Component oriented thinking has been gaining acceptance in the
literature over the last 5 years. A look at the OOPSLA conferences
shows that the number of papers being presented on the subject has
now overtaken object orientation. Another reason why component oriented
thinking should be accepted is that standards like Web Services
have embraced the new idea. Web Services provide a language neutral
means of remotely invoking a service.
Web Services lie somewhere between RPC and ORBs in their nature.
RPCs are similar to Web Services because they expose functions that
can pass data and structures to and from services. ORBs are similar
to Web Services because each service has a collection of behaviours.
In Web Services, you cannot pass behaviour with the data or structures
and you cannot pass a service as a structure. Data and architecture
are separate. The next big thing being hyped by the large vendors
is not object oriented - it is component oriented.

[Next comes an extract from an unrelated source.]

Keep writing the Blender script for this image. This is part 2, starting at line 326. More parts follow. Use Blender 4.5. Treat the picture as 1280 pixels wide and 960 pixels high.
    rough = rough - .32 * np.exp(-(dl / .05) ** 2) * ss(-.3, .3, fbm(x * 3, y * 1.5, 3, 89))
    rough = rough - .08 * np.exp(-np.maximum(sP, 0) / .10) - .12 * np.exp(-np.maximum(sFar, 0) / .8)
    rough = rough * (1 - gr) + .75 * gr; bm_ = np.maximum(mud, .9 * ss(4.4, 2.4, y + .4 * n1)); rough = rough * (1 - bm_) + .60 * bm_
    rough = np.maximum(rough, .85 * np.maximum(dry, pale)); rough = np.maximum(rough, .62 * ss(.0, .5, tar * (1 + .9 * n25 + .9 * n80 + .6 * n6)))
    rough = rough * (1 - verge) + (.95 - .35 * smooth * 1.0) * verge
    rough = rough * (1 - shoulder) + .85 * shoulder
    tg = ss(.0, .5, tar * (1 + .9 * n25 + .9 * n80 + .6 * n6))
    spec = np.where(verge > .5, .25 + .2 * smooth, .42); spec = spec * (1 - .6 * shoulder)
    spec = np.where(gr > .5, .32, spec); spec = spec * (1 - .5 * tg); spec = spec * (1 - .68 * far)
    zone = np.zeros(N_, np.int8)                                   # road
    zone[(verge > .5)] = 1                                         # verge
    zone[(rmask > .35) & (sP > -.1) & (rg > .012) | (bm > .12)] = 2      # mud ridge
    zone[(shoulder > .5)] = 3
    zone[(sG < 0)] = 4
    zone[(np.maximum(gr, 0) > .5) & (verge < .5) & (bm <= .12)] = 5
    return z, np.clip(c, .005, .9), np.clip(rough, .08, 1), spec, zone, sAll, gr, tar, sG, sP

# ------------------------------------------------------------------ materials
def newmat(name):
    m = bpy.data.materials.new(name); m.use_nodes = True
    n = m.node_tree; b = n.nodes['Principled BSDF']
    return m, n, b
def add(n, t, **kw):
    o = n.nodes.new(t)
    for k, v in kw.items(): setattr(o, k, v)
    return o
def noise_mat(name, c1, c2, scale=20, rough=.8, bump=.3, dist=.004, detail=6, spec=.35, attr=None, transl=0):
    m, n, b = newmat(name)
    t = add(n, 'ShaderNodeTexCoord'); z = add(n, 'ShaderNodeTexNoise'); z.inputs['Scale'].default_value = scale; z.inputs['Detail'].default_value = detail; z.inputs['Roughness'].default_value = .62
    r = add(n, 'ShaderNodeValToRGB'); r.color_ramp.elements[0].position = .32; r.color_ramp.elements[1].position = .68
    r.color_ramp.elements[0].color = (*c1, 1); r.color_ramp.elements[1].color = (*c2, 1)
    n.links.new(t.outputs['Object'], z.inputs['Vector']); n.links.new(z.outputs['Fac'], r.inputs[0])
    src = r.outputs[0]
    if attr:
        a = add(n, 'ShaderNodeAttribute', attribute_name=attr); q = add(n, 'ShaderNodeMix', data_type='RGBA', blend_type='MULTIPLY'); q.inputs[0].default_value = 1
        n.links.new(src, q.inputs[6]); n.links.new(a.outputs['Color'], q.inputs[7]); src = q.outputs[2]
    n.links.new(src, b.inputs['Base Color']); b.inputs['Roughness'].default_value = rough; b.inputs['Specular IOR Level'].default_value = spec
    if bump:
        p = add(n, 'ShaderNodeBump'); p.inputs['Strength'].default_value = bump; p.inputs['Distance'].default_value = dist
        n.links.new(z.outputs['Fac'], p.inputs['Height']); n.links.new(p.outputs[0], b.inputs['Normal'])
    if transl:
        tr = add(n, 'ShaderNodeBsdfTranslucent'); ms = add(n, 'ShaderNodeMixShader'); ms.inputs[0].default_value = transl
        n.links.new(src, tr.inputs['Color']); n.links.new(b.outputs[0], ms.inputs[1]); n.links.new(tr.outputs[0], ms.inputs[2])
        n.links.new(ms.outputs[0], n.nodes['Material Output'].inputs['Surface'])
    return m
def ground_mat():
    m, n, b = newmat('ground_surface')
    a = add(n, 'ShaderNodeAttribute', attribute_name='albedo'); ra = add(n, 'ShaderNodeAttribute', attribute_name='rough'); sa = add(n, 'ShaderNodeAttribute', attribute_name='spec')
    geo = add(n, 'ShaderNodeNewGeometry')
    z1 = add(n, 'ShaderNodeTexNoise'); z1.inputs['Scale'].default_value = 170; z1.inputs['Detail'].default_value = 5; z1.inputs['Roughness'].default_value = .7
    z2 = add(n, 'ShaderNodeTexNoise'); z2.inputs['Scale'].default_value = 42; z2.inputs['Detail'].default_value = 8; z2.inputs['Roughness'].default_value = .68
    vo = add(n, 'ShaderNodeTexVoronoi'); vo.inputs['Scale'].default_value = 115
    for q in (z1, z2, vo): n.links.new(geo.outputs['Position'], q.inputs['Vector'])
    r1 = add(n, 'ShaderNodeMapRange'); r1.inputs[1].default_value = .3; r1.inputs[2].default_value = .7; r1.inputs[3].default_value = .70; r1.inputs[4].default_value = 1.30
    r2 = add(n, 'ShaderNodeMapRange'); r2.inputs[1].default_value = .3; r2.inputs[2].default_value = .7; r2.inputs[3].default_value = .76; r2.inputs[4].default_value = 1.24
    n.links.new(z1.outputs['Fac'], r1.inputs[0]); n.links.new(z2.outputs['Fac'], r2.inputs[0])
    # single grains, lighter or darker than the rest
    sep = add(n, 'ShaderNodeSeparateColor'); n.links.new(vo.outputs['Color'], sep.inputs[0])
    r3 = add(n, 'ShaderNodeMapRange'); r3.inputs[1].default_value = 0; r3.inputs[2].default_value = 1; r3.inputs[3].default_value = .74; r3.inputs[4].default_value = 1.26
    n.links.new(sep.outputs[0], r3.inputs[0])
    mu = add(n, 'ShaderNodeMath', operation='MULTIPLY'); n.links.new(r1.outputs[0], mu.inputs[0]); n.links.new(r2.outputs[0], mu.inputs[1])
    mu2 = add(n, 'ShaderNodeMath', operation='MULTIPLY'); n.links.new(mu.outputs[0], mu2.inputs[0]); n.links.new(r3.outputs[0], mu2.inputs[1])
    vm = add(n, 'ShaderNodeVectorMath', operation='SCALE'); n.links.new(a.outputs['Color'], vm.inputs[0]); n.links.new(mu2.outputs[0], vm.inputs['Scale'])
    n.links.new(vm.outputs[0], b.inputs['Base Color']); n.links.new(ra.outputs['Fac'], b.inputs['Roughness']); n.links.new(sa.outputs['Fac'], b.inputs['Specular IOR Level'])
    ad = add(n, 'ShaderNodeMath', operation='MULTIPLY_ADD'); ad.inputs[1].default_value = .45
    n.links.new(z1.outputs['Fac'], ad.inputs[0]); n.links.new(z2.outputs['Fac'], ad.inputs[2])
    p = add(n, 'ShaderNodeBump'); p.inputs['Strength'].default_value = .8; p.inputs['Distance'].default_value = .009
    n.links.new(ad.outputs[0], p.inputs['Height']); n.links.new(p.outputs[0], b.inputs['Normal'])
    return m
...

Apart from web services there are several other important architectural
components that have become
more component oriented. Looking at the development of Java persistence
shows Java very gradually
becoming more component oriented. From EJB 1.0 to EJB 2.0 there
has been an acceptance that remote
and local beans are necessary. The introduction of JDO shows an
acceptance that a general set of
interfaces can be used to persist objects without specifying the
implementation; as EJB does.
Part 2 of this
series outlined Java's chequered history of persistence and display
and concluded that it followed no clear strategy. It was suggested
that a better way to have developed the multiple persistence API's
would have been to extend the beans specification to include a set
of data and architectural interfaces.
Frustratingly, the history of the Beans APIs is that they were
jumped (or pushed) into supporting the integrated development environment
(with Bean Context) rather than being extended into component oriented
design.
This diversion led to EJB being developed, the limitations of which
are now becoming apparent from the readiness to embrace JDO as a
simpler alternative. The recently redeployment of the JDO implementation
effort to develop web services raises serious questions over Sun's
commitment to developing a simple Java persistence layer.